In other news, hey, a Jay Barker sighting in the XFL stats. IIRC, he was All-American and graduated with a W/L record of oh, 24-1 or something gaudy like that. And then.... the XFL's siren song was too strong to resist.

26 Re: Jeff Brohm, Hidden Hero

I think I read somewhere that Brohm guy is a cousin of Sidd Finch; I guess uber-athleticism runs in the family.

27 Re: Jeff Brohm, Hidden Hero

I used to watch the XFL. I only remember 3 QBs from there:

Druckenmiller, Pawlawski (I remember the epic LA-SF matchups), and Maddox.

That's one of the greatest QB seasons of all time. Really remarkable. Not sure what's crazier: That he put up those kinds of numbers, or that no NFL team gave him a shot afterwards.

28 Re: Jeff Brohm, Hidden Hero

I fell for it. I believed there was XFL DVOA. Laugh at me. :D

29 Re: Jeff Brohm, Hidden Hero

RE: 10

It's true. Didn't you notice it was sourced. ;) Link in my name.

30 Re: Jeff Brohm, Hidden Hero

Given the teams with a top 5 pick, I'd be glad to see my stock slip a little if I was projected top 5.

31 Re: Jeff Brohm, Hidden Hero

RE: 12

That site doesn't allow Americans to view its "programme"

32 Re: Jeff Brohm, Hidden Hero

Happy everyone seemed to enjoy the piece. I actually had the idea about 18 months ago, didn't get around to doing it last year, and then only remembered it when me, Doug, and Aaron were talking about Brian Brohm at the Combine.

The (raw) numbers should be all real except for, of course, the lone "1" ahead of Brohm's yardage total. The idea was to always do the piece on Jeff Brohm because I wanted to link it to Brian Brohm, but I had no idea Jeff actually had pretty decent XFL numbers before I started researching the piece.

The DVOA and DPAR numbers are, sadly, false. I don't know if we have PBP for the XFL, but even if we did, we're going to spend our time improving our NFL research before we start worrying about the XFL.

In reality, a lot of what I said in this piece could very well be true -- Brohm wasn't likely to be a star, but he probably deserved more of a chance than he got .
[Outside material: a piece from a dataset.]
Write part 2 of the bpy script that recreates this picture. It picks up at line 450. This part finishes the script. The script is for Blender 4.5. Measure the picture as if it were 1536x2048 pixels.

I suspect this will be the first and last time I am compared to Swift.

33 Re: Jeff Brohm, Hidden Hero

RE: #31

Hey Sid, sorry about that. Now linked to youtube clip of the same said video.

34 Re: Jeff Brohm, Hidden Hero

Damnit. I read it and liked it. Actually believed it, though a eyebrow was raised.
Then again, my bullshit rader wasn't activated because I only read it - today, on the second of april.

35 Re: Jeff Brohm, Hidden Hero

I object to you characterizing your stats manipulation by saying you "added a lone one". I don't think that you are (nor have I ever seen you claim) to be a statistician ... but the true impact of the one is you added 1000 yards to his yardage total. You sell yourself short by claiming all you did was "added a 1" especially since you used the extra 1000 yards to derive his ypc.

Sorry, but I expect better from a writer publishing on the premier independent professional football website... harump!